Zastanówmy się, w jaki sposób przewodnik wyprawy pomógł mi po tym, gdy spadłem z kajaka. Nie wykrzykiwał z daleka nieprzydatnych pytań typu: „Panie Renlund, co pan robi w wodzie?”. Nie podpłynął strofując mnie: „Panie Renlund, nie znalazłby się pan w takiej sytuacji, gdyby był pan bardziej wysportowany”. Nie zaczął holować mojego kajaka, gdy próbowałem na niego wejść. I nie pouczał mnie przed grupą. Zamiast tego udzielił mi pomocy, kiedy jej potrzebowałem.

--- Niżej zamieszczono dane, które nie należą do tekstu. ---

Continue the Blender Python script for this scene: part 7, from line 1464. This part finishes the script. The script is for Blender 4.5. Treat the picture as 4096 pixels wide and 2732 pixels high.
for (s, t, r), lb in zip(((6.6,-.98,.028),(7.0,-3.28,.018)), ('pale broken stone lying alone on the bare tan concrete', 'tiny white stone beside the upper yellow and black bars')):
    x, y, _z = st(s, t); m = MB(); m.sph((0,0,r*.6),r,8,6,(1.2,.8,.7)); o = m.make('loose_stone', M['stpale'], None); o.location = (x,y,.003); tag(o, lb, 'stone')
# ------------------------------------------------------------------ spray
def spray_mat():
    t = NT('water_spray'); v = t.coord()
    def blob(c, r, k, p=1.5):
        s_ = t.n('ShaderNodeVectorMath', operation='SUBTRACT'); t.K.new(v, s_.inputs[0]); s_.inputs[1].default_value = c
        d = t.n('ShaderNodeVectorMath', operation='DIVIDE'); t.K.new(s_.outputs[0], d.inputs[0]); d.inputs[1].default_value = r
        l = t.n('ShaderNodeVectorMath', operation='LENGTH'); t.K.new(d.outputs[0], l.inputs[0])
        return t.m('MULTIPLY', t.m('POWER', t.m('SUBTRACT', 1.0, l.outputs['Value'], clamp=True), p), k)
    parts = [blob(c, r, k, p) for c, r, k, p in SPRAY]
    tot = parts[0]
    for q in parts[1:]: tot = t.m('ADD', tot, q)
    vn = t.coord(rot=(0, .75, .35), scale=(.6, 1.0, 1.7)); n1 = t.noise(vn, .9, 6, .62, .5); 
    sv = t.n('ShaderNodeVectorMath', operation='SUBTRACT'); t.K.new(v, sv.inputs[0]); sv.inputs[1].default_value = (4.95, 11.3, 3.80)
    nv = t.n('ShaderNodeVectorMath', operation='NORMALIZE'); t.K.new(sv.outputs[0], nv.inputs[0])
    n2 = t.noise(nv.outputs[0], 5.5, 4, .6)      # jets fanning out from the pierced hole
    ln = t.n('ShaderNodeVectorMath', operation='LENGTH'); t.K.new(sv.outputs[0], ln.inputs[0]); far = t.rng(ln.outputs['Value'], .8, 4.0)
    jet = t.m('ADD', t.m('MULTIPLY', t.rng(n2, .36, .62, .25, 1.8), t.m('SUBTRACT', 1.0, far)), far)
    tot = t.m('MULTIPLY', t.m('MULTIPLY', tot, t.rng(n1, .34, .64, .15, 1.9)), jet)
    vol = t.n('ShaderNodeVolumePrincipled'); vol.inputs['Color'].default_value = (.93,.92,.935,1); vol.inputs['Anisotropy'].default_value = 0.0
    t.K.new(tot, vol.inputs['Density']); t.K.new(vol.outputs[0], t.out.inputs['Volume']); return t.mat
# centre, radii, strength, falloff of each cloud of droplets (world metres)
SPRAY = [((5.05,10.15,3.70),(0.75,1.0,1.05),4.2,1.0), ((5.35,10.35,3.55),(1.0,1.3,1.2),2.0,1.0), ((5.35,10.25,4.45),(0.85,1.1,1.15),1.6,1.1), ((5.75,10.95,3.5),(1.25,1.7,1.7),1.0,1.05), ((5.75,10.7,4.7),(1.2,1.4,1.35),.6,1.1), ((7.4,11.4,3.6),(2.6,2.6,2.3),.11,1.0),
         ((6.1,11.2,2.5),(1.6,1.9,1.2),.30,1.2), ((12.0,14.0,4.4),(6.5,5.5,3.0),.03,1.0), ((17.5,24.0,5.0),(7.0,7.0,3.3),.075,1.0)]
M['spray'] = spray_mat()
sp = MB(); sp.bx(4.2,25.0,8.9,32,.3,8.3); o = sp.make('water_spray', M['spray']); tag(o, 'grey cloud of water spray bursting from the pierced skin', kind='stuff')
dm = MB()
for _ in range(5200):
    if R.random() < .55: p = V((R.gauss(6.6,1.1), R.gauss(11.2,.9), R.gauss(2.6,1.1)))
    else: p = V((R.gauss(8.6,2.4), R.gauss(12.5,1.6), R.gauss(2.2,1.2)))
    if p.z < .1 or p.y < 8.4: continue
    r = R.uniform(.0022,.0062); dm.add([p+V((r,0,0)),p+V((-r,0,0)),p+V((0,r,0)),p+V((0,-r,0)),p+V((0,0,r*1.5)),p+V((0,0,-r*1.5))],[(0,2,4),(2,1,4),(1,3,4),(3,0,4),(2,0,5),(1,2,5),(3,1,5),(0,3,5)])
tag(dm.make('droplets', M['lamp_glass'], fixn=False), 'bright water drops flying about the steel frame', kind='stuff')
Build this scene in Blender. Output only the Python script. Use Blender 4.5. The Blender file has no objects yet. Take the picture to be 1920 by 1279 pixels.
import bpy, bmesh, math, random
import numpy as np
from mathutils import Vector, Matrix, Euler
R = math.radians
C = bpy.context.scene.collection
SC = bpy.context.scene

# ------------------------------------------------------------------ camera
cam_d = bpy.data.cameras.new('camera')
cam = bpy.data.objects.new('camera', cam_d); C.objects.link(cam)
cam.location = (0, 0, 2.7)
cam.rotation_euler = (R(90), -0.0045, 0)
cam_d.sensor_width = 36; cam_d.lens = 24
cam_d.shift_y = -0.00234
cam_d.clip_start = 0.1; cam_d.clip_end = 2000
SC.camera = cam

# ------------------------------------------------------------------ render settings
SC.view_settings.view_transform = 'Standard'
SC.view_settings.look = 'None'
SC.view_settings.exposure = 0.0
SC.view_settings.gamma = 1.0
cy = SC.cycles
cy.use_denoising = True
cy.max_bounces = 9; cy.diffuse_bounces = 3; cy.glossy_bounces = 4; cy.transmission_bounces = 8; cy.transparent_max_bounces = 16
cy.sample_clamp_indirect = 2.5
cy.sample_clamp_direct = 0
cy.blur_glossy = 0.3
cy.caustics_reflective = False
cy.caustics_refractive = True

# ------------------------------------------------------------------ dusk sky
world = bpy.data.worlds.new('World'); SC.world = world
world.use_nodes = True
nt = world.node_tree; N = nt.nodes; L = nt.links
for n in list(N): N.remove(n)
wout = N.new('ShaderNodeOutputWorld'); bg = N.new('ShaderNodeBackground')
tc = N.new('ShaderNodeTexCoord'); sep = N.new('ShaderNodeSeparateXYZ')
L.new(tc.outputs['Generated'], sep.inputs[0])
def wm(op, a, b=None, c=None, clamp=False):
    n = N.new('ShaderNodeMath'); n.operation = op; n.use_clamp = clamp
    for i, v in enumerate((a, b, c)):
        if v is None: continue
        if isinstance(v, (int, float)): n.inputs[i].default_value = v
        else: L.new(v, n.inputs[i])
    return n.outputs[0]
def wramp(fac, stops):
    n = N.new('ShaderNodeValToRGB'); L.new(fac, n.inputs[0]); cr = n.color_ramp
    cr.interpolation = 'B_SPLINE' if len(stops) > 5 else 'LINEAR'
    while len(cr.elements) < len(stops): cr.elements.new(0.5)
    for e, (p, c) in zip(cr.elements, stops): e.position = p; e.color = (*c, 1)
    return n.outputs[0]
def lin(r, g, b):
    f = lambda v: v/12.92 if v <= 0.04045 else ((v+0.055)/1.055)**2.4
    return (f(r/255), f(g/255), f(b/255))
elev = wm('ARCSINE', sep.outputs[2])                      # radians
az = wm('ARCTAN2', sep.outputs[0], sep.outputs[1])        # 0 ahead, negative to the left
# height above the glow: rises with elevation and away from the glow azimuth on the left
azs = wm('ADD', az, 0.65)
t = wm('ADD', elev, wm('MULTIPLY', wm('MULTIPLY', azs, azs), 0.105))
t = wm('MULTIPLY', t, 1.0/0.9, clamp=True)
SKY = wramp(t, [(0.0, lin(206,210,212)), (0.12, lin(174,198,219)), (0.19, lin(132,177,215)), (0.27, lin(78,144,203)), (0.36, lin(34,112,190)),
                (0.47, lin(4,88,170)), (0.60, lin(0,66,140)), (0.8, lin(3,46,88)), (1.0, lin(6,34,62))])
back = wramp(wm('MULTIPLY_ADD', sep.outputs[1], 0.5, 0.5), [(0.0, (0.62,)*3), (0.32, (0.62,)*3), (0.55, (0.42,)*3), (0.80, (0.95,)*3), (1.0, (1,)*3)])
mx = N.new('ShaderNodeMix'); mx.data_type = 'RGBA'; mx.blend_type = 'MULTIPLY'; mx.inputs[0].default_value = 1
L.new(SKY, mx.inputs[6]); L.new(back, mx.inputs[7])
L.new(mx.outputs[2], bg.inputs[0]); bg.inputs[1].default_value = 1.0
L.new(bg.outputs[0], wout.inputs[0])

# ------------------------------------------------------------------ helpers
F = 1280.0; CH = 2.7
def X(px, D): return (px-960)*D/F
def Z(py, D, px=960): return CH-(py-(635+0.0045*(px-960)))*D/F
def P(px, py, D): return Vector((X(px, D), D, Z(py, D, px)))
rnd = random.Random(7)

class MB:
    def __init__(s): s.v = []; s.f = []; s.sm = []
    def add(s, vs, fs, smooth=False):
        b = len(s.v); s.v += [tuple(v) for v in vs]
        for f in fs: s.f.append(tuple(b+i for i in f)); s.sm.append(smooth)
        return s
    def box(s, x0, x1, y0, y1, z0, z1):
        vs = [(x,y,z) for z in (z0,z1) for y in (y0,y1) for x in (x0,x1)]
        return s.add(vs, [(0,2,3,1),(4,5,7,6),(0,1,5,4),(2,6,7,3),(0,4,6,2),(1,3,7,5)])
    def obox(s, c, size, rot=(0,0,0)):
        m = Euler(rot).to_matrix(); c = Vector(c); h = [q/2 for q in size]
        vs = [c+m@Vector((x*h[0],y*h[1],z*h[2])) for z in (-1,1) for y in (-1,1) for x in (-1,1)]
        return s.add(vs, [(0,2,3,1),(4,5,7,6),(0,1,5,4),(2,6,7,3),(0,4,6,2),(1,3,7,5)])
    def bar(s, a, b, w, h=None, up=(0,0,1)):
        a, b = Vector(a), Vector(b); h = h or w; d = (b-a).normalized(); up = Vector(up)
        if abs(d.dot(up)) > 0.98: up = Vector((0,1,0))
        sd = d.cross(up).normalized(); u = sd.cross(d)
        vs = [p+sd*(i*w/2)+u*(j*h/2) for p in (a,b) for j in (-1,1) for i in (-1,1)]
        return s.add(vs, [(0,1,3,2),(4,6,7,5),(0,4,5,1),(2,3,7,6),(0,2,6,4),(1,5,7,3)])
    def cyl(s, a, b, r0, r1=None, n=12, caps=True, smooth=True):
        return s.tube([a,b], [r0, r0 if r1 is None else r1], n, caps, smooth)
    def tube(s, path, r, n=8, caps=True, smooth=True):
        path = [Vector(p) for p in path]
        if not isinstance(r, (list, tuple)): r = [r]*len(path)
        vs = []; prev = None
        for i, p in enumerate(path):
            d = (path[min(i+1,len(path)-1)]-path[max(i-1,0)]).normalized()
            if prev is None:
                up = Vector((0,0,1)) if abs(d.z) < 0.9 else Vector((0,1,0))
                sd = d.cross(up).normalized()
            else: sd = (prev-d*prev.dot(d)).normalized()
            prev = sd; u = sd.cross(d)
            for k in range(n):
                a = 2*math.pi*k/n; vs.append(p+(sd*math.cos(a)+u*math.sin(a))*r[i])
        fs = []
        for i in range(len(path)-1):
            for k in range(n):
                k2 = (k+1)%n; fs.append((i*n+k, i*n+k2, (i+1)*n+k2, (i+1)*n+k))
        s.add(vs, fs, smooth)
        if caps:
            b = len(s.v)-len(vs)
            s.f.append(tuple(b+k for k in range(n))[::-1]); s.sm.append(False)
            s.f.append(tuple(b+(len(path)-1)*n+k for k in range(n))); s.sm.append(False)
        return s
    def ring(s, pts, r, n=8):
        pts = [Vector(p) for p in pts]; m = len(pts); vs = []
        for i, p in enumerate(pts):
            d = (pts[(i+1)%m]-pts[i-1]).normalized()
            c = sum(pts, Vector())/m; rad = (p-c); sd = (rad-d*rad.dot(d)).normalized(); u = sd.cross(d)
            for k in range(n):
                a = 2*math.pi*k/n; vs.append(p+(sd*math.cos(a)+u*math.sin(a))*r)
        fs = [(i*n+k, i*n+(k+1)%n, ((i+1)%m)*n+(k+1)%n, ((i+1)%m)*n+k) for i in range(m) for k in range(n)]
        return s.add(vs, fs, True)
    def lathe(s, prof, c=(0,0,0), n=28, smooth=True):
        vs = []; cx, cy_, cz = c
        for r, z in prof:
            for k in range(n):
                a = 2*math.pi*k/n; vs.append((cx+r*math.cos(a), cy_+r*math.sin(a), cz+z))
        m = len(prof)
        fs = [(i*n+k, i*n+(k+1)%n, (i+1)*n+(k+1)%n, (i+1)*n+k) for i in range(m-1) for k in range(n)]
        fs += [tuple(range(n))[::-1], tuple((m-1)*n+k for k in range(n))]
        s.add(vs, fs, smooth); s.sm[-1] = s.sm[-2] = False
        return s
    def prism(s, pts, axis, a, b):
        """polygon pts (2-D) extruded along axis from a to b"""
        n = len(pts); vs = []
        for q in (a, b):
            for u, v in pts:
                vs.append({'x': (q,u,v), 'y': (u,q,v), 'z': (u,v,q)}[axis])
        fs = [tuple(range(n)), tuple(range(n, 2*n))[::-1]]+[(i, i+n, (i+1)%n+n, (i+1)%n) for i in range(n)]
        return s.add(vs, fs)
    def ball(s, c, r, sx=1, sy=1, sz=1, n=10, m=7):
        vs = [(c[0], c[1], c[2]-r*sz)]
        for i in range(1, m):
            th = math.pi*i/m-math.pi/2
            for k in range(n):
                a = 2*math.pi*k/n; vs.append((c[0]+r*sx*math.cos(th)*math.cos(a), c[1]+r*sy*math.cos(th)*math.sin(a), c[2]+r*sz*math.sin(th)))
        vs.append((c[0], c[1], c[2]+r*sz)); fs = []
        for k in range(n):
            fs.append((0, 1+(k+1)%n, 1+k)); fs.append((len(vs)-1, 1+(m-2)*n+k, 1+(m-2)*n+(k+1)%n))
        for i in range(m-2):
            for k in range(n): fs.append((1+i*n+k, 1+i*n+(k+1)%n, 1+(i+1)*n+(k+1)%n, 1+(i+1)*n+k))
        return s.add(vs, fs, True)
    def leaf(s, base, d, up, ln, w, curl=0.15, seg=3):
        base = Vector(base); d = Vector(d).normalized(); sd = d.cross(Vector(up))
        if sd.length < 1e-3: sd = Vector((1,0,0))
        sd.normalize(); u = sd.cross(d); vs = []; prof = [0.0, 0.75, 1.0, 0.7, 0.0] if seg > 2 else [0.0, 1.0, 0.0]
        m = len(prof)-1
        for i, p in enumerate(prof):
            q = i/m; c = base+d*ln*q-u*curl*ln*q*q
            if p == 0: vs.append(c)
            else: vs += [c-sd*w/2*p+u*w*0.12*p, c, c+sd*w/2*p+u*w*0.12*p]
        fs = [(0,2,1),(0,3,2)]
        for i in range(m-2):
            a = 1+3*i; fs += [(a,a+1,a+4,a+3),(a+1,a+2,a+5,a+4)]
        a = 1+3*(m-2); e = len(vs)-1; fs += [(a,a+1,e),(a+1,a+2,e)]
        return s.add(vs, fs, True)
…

Udzielił mi rady, gdy byłem na nią otwarty. I robił wszystko, co w jego mocy, aby dodać mi otuchy.

Kiedy świadczymy posługę bliźnim, nie musimy zadawać nieprzydatnych pytań ani stwierdzać rzeczy oczywistych. Większość ludzi, którzy zmagają się z trudnościami, wie, że ma problemy. Nie powinniśmy być skłonni do osądzania; nasz osąd nie jest pomocny, ani mile widziany i często opiera się na błędnych przesłankach.

Porównywanie się z innymi ludźmi może prowadzić nas do zgubnych błędów, szczególnie jeśli stwierdzimy, że jesteśmy bardziej prawi niż ci, którzy zmagają się z problemami. Takie porównywanie jest jak beznadziejne tonięcie w wodzie o głębokości 3 metrów i zauważenie kogoś tonącego w wodzie o głębokości 4 metrów, przez co oceniamy go jako większego grzesznika i jesteśmy zadowoleni z siebie. Przecież każdy z nas zmaga się na swój własny sposób. Nikt z nas nie może zapracować na zbawienie. Nigdy nie będziemy mogli. Jakub z Księgi Mormona nauczał: „Gdy pojednacie się z Bogiem, pamiętajcie, że tylko w łasce Boga i dzięki niej zostaniecie zbawieni”. Wszyscy potrzebujemy nieskończonego Zadośćuczynienia Zbawiciela, a nie tylko jego części.

Potrzebujemy całego naszego współczucia, empatii i miłości, gdy wchodzimy w interakcję z otaczającymi nas ludźmi. Osoby, które zmagają się z problemami, „potrzebują doświadczyć nieskalanej miłości Jezusa Chrystusa, która odzwierciedla się w waszych słowach i czynach”. Pełniąc posługę, często dodawajmy otuchy i oferujmy pomoc. Nawet jeśli ktoś nie jest otwarty, nadal czyńmy posługę, jeśli na to pozwala. Zbawiciel nauczał: „Jednakże nie wypędzajcie takiego człowieka ze swych synagog czy domów oddawania czci, lecz nadal czyńcie posługę takim, gdyż nie wiecie, czy nie powrócą i nie odpokutują, i nie zwrócą się do mnie ze szczerym zamiarem w sercu, a ja ich uzdrowię; i tak dzięki waszemu pośrednictwu otrzymają zbawienie”. Zadaniem Zbawiciela jest uzdrawiać. Naszym zadaniem jest kochać — kochać i czynić posługę w taki sposób, aby przyciągnąć bliźnich do Jezusa Chrystusa. To jest jeden z owoców potężnego cyklu prawości doktryny Chrystusa.

Zapraszam was, abyście wielokrotnie, powtarzalnie i intencjonalnie żyli zgodnie z doktryną Chrystusa i pomagali bliźnim na ich drodze. Świadczę, że doktryna Chrystusa jest w centrum planu Ojca Niebieskiego; przecież jest to Jego doktryna. Gdy wykazujemy się wiarą w Jezusa Chrystusa i Jego Zadośćuczynienie, jesteśmy wprawiani w ruch na ścieżce przymierza i motywowani, aby pomagać bliźnim, żeby stali się wiernymi uczniami Jezusa Chrystusa. Możemy zostać dziedzicami w królestwie Ojca Niebieskiego, co jest zwieńczeniem wiernego życia według doktryny Chrystusa. W imię Jezusa Chrystusa, amen.